For defenseman Mark Eaton, it is a glimpse into what life almost was.

Eaton applied to West Point when he was a senior in high school. After going through what he called the "long and arduous" admissions process, he was denied because he has asthma.

"I wouldn't trade where I am right now for anything in the world, but it's just funny how certain things shape your life and how a simple thing like asthma can have such a big change in your life," Eaton said Wednesday. "Instead of going to West Point, I'm in my ninth year of pro hockey.

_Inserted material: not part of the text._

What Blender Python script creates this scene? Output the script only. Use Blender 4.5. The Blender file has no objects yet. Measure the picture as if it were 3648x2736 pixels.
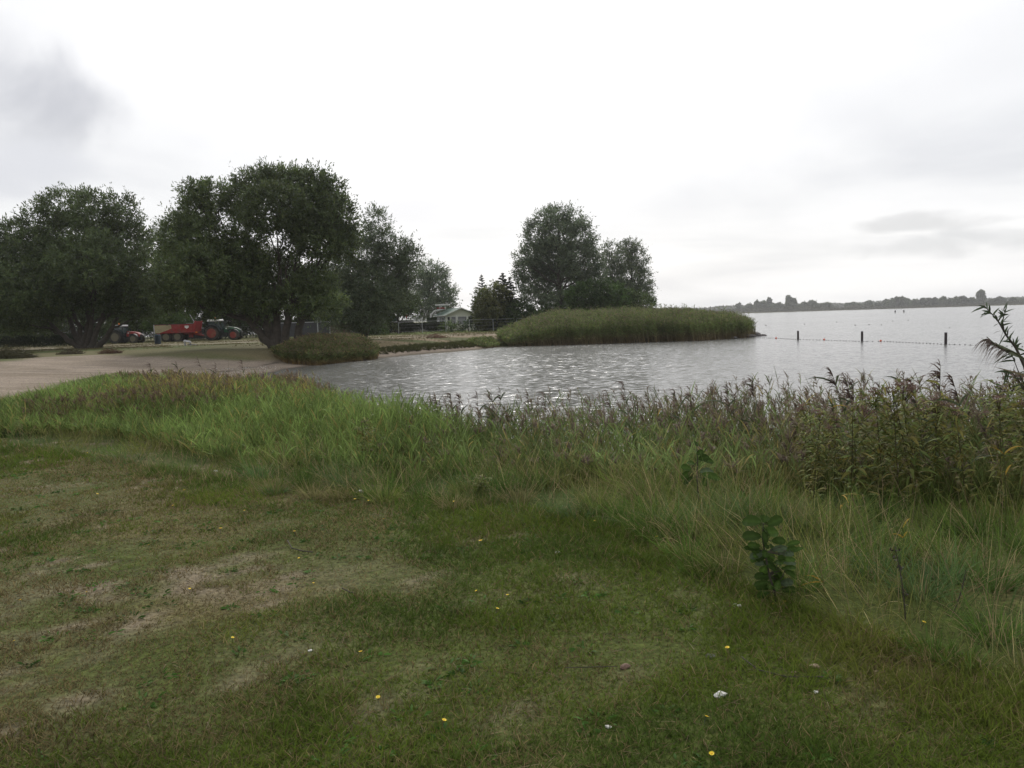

But it seems like a win-win situation."

Eaton, a native of Wilmington, Del., has no family military tradition, but a trip to West Point with his junior hockey team to play the Army's junior varsity squad sparked his interest.

"Anybody who's been here can see the beauty and the history of this place and the way it makes you feel when you're here," he said. "It gave me the bug a little bit."

In high school, Eaton said he didn't think a career as a professional hockey player was realistic. He'd had an interest in the FBI growing up and knew West Point would give him a chance to pursue that career path.

"This place is second to none when it comes to preparing you for the real world and setting yourself up for the rest of your life," he said. "That was my whole thought process."

Eaton was disappointed to be rejected, especially for something like asthma. But he also is the first to admit life has worked out well nonetheless.

Eaton, 29, went on to play two years in the U.S. Hockey League, was accepted to Notre Dame and, after a year there, was signed as a free agent by the Philadelphia Flyers. He was traded to the Nashville Predators in 2001. Penguins general manager Ray Shero, previously the assistant GM in Nashville, signed Eaton as a free agent in July.

"I wouldn't say I'm grateful for (asthma), but it's just the way it worked out," Eaton said.

Going through activities with first sergeant J.B. Spisso for the past few days has made Eaton think about what could have been.

It's made some of his teammates think, as well.

After Tuesday's off-ice workouts, Spisso gathered the players around to remind them that hockey isn't life or death and for that they should be grateful.

"He said if you have a bad game or a bad day, you can go to bed that night knowing you're going to see your family and friends and come to the rink tomorrow and do things all over again," center Sidney Crosby said. "If you're in battle, if you're in a war, it's not like that. You're not always around friends and family, and you might not live to see the next day. He made us realize that when things are tough, they are tough for us, but it's a lot tougher for other people. He made us realize how lucky we are."

The Penguins players were also told about 1st Lt. Derek S. Hines, who played hockey for West Point and was killed in Afghanistan on Sept. 1, 2005. His photograph adorns several walls of the locker rooms at the Holleder Center.

"It makes us realize there are guys giving their lives for us, so we can play this game and entertain people," Eaton said. "It makes us put things in perspective and makes us realize what we do really is a game and what these guys do in the real battles and real wars is so that we can do what we do."